§ To do: Repeat the material verbatim. Images are excluded from the copy.

§ Information supplied:
──────────
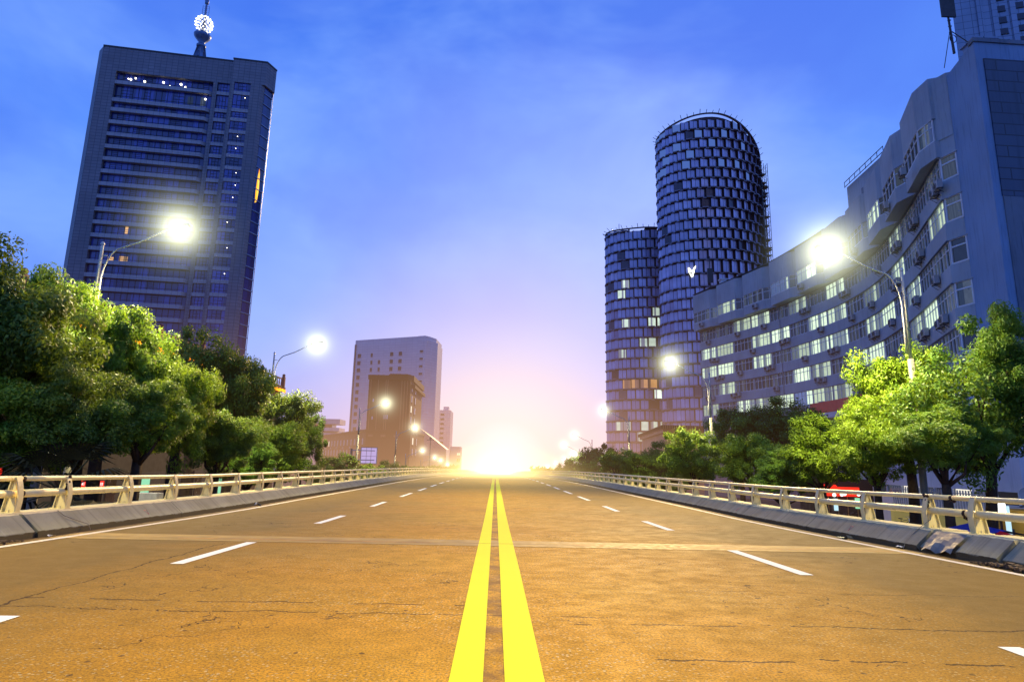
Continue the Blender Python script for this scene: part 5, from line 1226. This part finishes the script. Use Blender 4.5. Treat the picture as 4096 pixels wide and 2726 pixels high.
glow = g.ramp(ang, [(0., (5.,4.6,4.)), (.035, (1.1,1.15,1.3)), (.11, lin((246,238,246))), (.22, lin((230,214,236))), (.36, lin((200,192,242))), (.6, lin((158,176,250)))])
gf = g.ramp(ang, [(.05, 1.), (.22, .96), (.42, .74), (.68, .36), (1., .03)])
far = g.math('MULTIPLY', g.math('SUBTRACT', .80, dt), 1.6, clamp=True)
base = g.mix(far, base, lin((90,132,232)))
col = g.mix(gf, base, glow)
nis = g.n('ShaderNodeTexSky', _sky_type='NISHITA', _sun_disc=False, _sun_elevation=math.radians(24), _sun_rotation=math.radians(14))
ad = g.mix(.04, col, nis.outputs[0], 'ADD')
bg = g.n('ShaderNodeBackground', Color=col, Strength=1.12); bg2 = g.n('ShaderNodeBackground', Color=nis.outputs[0], Strength=.006)
sh = g.n('ShaderNodeAddShader', i0=bg.outputs[0], i1=bg2.outputs[0])
o = g.n('ShaderNodeOutputWorld'); g.l(sh.outputs[0], o.inputs[0])
sun = D.lights.new('sun', 'SUN'); sun.energy = 4.0; sun.angle = math.radians(2); sun.color = (1., .66, .26)
so = link('sun', sun); so.rotation_euler = (Vector((.25, 1, math.tan(math.radians(24)))).to_track_quat('Z', 'Y')).to_euler()

cam = D.cameras.new('camera'); cam.sensor_width = 36; cam.lens = 21.67; cam.clip_end = 6000; cam.clip_start = .05
co = link('camera', cam)
Mx = Matrix(((0.9994266834498546, -0.025981352819860866, -0.021708839537699233), (-0.02626757162733188, -0.19047266301170357, -0.9813410107225892), (0.021361626558543123, 0.9813486301773084, -0.19104592892781938)))
co.matrix_world = Matrix.Translation((0,0,1.13)) @ Mx.to_4x4(); SC.camera = co
SC.view_settings.view_transform = 'Standard'; SC.view_settings.look = 'None'; SC.view_settings.exposure = 0
SC.render.engine = 'CYCLES'; cy = SC.cycles
cy.use_denoising = True; cy.max_bounces = 4; cy.diffuse_bounces = 2; cy.glossy_bounces = 2; cy.transmission_bounces = 2; cy.transparent_max_bounces = 6; cy.volume_bounces = 0
cy.volume_step_rate = 2.0; cy.volume_max_steps = 48; cy.sample_clamp_indirect = 4; cy.caustics_reflective = False; cy.caustics_refractive = False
──────────
§ Completed exercise:
Continue the Blender Python script for this scene: part 5, from line 1226. This part finishes the script. Use Blender 4.5. Treat the picture as 4096 pixels wide and 2726 pixels high.
glow = g.ramp(ang, [(0., (5.,4.6,4.)), (.035, (1.1,1.15,1.3)), (.11, lin((246,238,246))), (.22, lin((230,214,236))), (.36, lin((200,192,242))), (.6, lin((158,176,250)))])
gf = g.ramp(ang, [(.05, 1.), (.22, .96), (.42, .74), (.68, .36), (1., .03)])
far = g.math('MULTIPLY', g.math('SUBTRACT', .80, dt), 1.6, clamp=True)
base = g.mix(far, base, lin((90,132,232)))
col = g.mix(gf, base, glow)
nis = g.n('ShaderNodeTexSky', _sky_type='NISHITA', _sun_disc=False, _sun_elevation=math.radians(24), _sun_rotation=math.radians(14))
ad = g.mix(.04, col, nis.outputs[0], 'ADD')
bg = g.n('ShaderNodeBackground', Color=col, Strength=1.12); bg2 = g.n('ShaderNodeBackground', Color=nis.outputs[0], Strength=.006)
sh = g.n('ShaderNodeAddShader', i0=bg.outputs[0], i1=bg2.outputs[0])
o = g.n('ShaderNodeOutputWorld'); g.l(sh.outputs[0], o.inputs[0])
sun = D.lights.new('sun', 'SUN'); sun.energy = 4.0; sun.angle = math.radians(2); sun.color = (1., .66, .26)
so = link('sun', sun); so.rotation_euler = (Vector((.25, 1, math.tan(math.radians(24)))).to_track_quat('Z', 'Y')).to_euler()

cam = D.cameras.new('camera'); cam.sensor_width = 36; cam.lens = 21.67; cam.clip_end = 6000; cam.clip_start = .05
co = link('camera', cam)
Mx = Matrix(((0.9994266834498546, -0.025981352819860866, -0.021708839537699233), (-0.02626757162733188, -0.19047266301170357, -0.9813410107225892), (0.021361626558543123, 0.9813486301773084, -0.19104592892781938)))
co.matrix_world = Matrix.Translation((0,0,1.13)) @ Mx.to_4x4(); SC.camera = co
SC.view_settings.view_transform = 'Standard'; SC.view_settings.look = 'None'; SC.view_settings.exposure = 0
SC.render.engine = 'CYCLES'; cy = SC.cycles
cy.use_denoising = True; cy.max_bounces = 4; cy.diffuse_bounces = 2; cy.glossy_bounces = 2; cy.transmission_bounces = 2; cy.transparent_max_bounces = 6; cy.volume_bounces = 0
cy.volume_step_rate = 2.0; cy.volume_max_steps = 48; cy.sample_clamp_indirect = 4; cy.caustics_reflective = False; cy.caustics_refractive = False